The theme for NAIDOC Week 2020, Always Was, Always Will Be, recognises that First Nations Peoples have occupied and cared for this continent for over 65,000 years.
This week we celebrate the spiritual and cultural connection of those who walked here first.
We are reminded that this country was criss-crossed by generations of brilliant nations. Aboriginal and Torres Strait Islander Peoples were Australia’s first explorers, first navigators, first engineers, first farmers, first botanists, first scientists, first diplomats, first astronomers and first artists.
Through ingenious land management systems like fire stick farming, First Nations Peoples transformed the harshest continent into a land of bounty.
Australia has the world’s oldest oral stories. The First Peoples engraved the world’s first maps, made the earliest paintings of ceremony and invented unique technologies. They built and engineered structures predating well-known sites such as the Egyptian Pyramids and Stonehenge. First Nations Peoples have lived in harmony with creation for millennia and their knowledge is vital to the present climate crisis we face.
NAIDOC Week 2020 invites all Australians to see, hear and learn about the 65,000+ year history of this country.
Our nation’s story didn’t begin with documented European contact, whether in 1770 or 1606 with the arrival of the Dutch on the western coast of the Cape York Peninsula. The very first footprints on this continent were those belonging to First Nations Peoples.
For First Nations Peoples, this nation’s story began at the dawn of time.
All Australians are encouraged to celebrate that First Nations Australians have the oldest continuing cultures on the planet and to recognise that their sovereignty was never ceded.

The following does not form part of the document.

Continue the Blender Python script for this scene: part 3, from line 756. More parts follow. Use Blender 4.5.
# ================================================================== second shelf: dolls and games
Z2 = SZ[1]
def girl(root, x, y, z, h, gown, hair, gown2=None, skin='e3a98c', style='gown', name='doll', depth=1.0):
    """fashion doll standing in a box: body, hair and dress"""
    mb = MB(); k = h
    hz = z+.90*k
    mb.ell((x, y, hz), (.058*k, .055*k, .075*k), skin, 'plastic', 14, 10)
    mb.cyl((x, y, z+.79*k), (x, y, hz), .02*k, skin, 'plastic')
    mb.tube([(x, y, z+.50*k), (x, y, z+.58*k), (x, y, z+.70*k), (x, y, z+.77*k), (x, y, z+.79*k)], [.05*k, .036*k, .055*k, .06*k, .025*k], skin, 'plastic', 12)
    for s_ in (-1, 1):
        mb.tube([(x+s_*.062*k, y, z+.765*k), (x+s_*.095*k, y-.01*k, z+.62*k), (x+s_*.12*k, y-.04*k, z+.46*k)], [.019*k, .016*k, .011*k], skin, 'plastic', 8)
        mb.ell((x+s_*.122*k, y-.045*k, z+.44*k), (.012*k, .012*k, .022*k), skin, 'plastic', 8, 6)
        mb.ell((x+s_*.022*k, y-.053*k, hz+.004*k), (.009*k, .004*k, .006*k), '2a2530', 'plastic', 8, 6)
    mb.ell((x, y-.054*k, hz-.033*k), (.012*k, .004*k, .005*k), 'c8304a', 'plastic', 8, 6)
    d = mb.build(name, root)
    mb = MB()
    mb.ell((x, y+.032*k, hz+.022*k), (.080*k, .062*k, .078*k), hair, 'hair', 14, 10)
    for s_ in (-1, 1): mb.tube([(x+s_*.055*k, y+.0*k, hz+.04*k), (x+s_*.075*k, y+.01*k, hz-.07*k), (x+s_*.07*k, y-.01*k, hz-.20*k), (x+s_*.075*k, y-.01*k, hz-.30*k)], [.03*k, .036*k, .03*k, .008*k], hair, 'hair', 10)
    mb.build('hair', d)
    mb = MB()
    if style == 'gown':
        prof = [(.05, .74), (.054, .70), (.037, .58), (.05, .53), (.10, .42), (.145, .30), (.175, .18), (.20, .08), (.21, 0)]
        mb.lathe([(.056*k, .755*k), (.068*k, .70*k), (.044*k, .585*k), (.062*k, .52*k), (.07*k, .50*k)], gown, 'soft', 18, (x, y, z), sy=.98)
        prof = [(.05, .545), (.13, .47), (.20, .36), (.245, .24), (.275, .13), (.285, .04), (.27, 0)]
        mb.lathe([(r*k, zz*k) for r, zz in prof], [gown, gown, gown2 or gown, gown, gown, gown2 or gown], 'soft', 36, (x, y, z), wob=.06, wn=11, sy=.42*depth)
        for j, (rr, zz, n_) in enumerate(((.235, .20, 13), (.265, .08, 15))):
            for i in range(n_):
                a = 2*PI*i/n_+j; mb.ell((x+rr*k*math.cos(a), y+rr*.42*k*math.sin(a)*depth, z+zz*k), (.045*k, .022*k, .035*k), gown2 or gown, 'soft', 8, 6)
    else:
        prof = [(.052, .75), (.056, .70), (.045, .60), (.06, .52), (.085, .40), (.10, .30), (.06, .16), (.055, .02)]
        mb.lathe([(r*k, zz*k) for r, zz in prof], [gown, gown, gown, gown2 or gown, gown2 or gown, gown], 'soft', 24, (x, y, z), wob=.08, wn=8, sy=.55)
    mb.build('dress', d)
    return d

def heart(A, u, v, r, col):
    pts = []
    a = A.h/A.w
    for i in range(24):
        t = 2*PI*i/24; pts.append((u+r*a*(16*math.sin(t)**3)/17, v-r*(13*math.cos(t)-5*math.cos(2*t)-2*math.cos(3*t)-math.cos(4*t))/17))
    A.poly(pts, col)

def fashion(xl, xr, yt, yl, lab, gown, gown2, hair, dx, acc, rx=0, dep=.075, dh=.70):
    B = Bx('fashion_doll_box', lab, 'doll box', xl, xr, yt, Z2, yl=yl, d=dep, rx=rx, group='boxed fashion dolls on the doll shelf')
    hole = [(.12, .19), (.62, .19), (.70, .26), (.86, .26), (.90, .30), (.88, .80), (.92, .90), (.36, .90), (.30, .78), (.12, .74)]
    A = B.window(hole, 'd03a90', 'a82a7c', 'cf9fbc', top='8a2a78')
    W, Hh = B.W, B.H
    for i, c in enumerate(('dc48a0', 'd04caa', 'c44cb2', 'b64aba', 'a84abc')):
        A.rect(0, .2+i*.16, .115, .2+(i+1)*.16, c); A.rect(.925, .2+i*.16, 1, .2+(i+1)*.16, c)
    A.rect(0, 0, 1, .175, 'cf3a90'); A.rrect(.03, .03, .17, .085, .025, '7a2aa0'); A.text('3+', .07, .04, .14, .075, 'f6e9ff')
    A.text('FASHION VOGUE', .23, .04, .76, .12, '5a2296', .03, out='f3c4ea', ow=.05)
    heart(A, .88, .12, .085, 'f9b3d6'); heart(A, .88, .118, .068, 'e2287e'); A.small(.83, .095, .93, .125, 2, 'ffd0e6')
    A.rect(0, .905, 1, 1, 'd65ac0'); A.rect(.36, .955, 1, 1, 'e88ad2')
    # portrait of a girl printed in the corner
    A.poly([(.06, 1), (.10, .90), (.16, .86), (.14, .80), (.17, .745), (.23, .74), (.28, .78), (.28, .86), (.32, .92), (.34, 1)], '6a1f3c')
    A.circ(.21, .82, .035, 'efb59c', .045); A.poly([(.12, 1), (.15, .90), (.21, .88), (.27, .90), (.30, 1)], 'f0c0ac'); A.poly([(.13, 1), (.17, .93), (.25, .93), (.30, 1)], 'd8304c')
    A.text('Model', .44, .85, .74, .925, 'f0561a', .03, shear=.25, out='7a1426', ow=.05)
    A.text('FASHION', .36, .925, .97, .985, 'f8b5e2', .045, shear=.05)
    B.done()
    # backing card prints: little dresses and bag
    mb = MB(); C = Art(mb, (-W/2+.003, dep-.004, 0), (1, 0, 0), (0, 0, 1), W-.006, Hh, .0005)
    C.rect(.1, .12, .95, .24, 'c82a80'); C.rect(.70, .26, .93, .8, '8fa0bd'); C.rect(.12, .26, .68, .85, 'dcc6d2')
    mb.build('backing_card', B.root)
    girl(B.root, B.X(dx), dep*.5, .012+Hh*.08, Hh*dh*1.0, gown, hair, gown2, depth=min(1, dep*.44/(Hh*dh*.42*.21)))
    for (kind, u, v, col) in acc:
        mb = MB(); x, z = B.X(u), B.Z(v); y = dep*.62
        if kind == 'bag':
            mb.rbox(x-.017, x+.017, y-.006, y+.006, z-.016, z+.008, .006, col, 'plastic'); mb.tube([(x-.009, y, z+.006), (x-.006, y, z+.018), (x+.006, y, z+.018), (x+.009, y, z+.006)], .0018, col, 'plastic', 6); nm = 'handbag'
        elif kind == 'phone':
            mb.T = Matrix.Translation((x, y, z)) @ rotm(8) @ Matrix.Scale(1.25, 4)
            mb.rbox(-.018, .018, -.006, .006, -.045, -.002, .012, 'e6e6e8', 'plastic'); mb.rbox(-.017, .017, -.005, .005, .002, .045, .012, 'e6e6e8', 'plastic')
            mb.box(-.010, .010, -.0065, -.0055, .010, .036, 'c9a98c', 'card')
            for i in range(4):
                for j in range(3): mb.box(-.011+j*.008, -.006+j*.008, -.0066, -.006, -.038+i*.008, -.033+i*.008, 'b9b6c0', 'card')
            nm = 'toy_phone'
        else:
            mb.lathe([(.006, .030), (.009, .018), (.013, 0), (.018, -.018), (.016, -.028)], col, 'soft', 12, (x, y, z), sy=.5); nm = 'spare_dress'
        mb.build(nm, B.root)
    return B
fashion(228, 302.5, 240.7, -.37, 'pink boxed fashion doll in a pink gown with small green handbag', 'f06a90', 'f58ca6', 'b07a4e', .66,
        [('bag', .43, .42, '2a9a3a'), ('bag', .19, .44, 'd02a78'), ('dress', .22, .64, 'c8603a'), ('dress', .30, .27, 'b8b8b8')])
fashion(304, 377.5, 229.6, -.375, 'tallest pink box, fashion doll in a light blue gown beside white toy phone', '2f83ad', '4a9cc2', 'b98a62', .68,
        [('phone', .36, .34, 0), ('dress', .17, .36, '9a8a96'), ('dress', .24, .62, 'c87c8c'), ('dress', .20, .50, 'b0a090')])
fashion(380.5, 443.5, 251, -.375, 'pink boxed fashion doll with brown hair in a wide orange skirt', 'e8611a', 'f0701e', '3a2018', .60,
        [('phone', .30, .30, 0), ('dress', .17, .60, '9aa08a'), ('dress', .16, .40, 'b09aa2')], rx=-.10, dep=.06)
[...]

We invite you to watch the introduction to NAIDOC Week from Interim UAICC National Chairperson Ps Mark Kickett and UCA President Dr Deidre Palmer. They offer an encouragement to UCA members to connect and share stories and to celebrate the First Nations Peoples of this land and her waters.
During NAIDOC Week, we will be sharing videos and reflective pieces on the week’s theme. We encourage you to mark NAIDOC Week on Sunday 15 November in your worship services. You might play one of the video’s shared or connect with a local First Nations or UAICC community to share their story. You might like to share the prayer provided or you could write one of your own.
Let us celebrate Always Was, Always Will Be – NAIDOC 2020.